Appeal from the United States District Court for the Eastern District of Virginia, at Norfolk. Robert G. Doumar, District Judge. (C/A No. 89-45-N).

David Franklin Jones, appellant pro se.

Mark Ralph Davis, Office of the Attorney General of Virginia, Richmond, Va.; Edward Meade Macon, McGuire, Woods, Battle & Boothe, Richmond, Va.; Jean Marie D'Ovidio, Parvin, Wilson, Barnett & Hopper, Richmond, Va.; Glen Alton Huff, Huff, Poole & Mahoney, P.C., Virginia Beach, Va.; Steven S. Smith, Shuttleworth, Ruloff, Giordano & Kahle, Virginia Beach, Va., for appellees.

E.D. Va.

DISMISSED.

Before SPROUSE and WILKINS, Circuit Judges, and BUTZNER, Senior Circuit Judge.

PER CURIAM:


David Franklin Jones appeals the district court's grant of summary judgment for eight of the eleven defendants. We dismiss the appeal for lack of jurisdiction.

Under 28 U.S.C. § 1291 this Court has jurisdiction over appeals from final orders. A final order is one which disposes of all issues in dispute as to all parties. It "ends the litigation on the merits and leaves nothing for the court to do but execute the judgment." Catlin v. United States, 324 U.S. 229, 233 (1945).

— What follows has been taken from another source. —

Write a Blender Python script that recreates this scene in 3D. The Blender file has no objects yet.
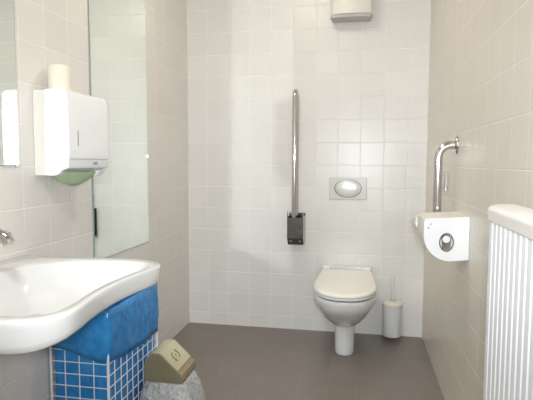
import bpy, bmesh, math, random
from mathutils import Vector, Matrix, noise
PI = math.pi
random.seed(4)
scene = bpy.context.scene
col = scene.collection

# ------------------------------------------------------------------ materials
def new_mat(name):
    m = bpy.data.materials.new(name); m.use_nodes = True
    nt = m.node_tree
    return m, nt, nt.nodes['Principled BSDF']

def simple(name, rgb, rough=.5, metal=0., coat=0., bump=0., bscale=40., var=0., vscale=6., trans=0., ior=1.45):
    m, nt, b = new_mat(name)
    b.inputs['Base Color'].default_value = (*rgb, 1)
    b.inputs['Roughness'].default_value = rough
    b.inputs['Metallic'].default_value = metal
    b.inputs['Coat Weight'].default_value = coat
    b.inputs['Coat Roughness'].default_value = .06
    b.inputs['Transmission Weight'].default_value = trans
    b.inputs['IOR'].default_value = ior
    tc = nt.nodes.new('ShaderNodeTexCoord')
    if var > 0:
        n = nt.nodes.new('ShaderNodeTexNoise'); n.inputs['Scale'].default_value = vscale
        n.inputs['Detail'].default_value = 4
        nt.links.new(tc.outputs['Object'], n.inputs['Vector'])
        mx = nt.nodes.new('ShaderNodeMix'); mx.data_type = 'RGBA'
        mx.inputs[6].default_value = (*[c*(1-var) for c in rgb], 1)
        mx.inputs[7].default_value = (*[min(1, c*(1+var)) for c in rgb], 1)
        nt.links.new(n.outputs['Fac'], mx.inputs[0])
        nt.links.new(mx.outputs[2], b.inputs['Base Color'])
    if bump > 0:
        n = nt.nodes.new('ShaderNodeTexNoise'); n.inputs['Scale'].default_value = bscale
        nt.links.new(tc.outputs['Object'], n.inputs['Vector'])
        bp = nt.nodes.new('ShaderNodeBump'); bp.inputs['Strength'].default_value = bump
        bp.inputs['Distance'].default_value = .01
        nt.links.new(n.outputs['Fac'], bp.inputs['Height'])
        nt.links.new(bp.outputs['Normal'], b.inputs['Normal'])
    return m

def tile_mat(name, tile, grout, ua, uo, va, vo, pitch=.15, gw=.0022, rough=.30, var=.02, mottled=0.):
    """square glazed tiles laid on the axes ua / va (0=x 1=y 2=z) with joints at offsets uo / vo"""
    m, nt, b = new_mat(name)
    N = nt.nodes.new; L = nt.links.new
    g = N('ShaderNodeNewGeometry'); s = N('ShaderNodeSeparateXYZ'); L(g.outputs['Position'], s.inputs[0])
    def mth(op, a, bb=None):
        n = N('ShaderNodeMath'); n.operation = op
        for i, v in enumerate((a, bb)):
            if v is None: continue
            if isinstance(v, (int, float)): n.inputs[i].default_value = v
            else: L(v, n.inputs[i])
        return n.outputs[0]
    def joint(ax, off):
        t = mth('DIVIDE', mth('SUBTRACT', s.outputs[ax], off), pitch)
        cell = mth('FLOOR', t)
        f = mth('SUBTRACT', t, cell)
        d = mth('SUBTRACT', .5, mth('ABSOLUTE', mth('SUBTRACT', f, .5)))
        mr = N('ShaderNodeMapRange'); mr.interpolation_type = 'SMOOTHSTEP'
        L(d, mr.inputs[0]); mr.inputs[1].default_value = gw*.5/pitch; mr.inputs[2].default_value = gw*1.5/pitch
        mr.inputs[3].default_value = 1; mr.inputs[4].default_value = 0
        return mr.outputs[0], cell
    ju, cu = joint(ua, uo); jv, cv = joint(va, vo)
    j = mth('MAXIMUM', ju, jv)
    cb = N('ShaderNodeCombineXYZ'); L(cu, cb.inputs[0]); L(cv, cb.inputs[1])
    wn = N('ShaderNodeTexWhiteNoise'); L(cb.outputs[0], wn.inputs['Vector'])
    fac = wn.outputs['Value']
    if mottled:
        nz = N('ShaderNodeTexNoise'); nz.inputs['Scale'].default_value = 9; nz.inputs['Detail'].default_value = 6
        L(g.outputs['Position'], nz.inputs['Vector'])
        fac = mth('ADD', mth('MULTIPLY', fac, 1-mottled), mth('MULTIPLY', nz.outputs['Fac'], mottled))
    mx = N('ShaderNodeMix'); mx.data_type = 'RGBA'; L(fac, mx.inputs[0])
    mx.inputs[6].default_value = (*[c*(1-var) for c in tile], 1)
    mx.inputs[7].default_value = (*[c*(1+var) for c in tile], 1)
    m2 = N('ShaderNodeMix'); m2.data_type = 'RGBA'; L(j, m2.inputs[0])
    L(mx.outputs[2], m2.inputs[6]); m2.inputs[7].default_value = (*grout, 1)
    L(m2.outputs[2], b.inputs['Base Color'])
    L(mth('ADD', rough, mth('MULTIPLY', j, .4)), b.inputs['Roughness'])
    bp = N('ShaderNodeBump'); bp.inputs['Strength'].default_value = .6; bp.inputs['Distance'].default_value = .002
    L(mth('SUBTRACT', 1, j), bp.inputs['Height']); L(bp.outputs['Normal'], b.inputs['Normal'])
    return m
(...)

As the order appealed from is not a final order, it is not appealable under 28 U.S.C. § 1291. The district court has not directed entry of final judgment as to particular claims or parties under Fed. R. Civ. P. 54(b), nor is the order appealable under the provisions of 28 U.S.C. § 1292. Finally, the order is not appealable as a collateral order under Cohen v. Beneficial Industrial Loan Corp., 337 U.S. 541 (1949).

Finding no basis for appellate jurisdiction, we dismiss the appeal as interlocutory. Also, we deny Jones' motion for a preliminary injunction, his motion to compel the production of documents, and his motion for an extension of time to further supplement his informal brief. We dispense with oral argument because the facts and legal contentions are adequately presented in the materials before the Court and argument would not aid the decisional process.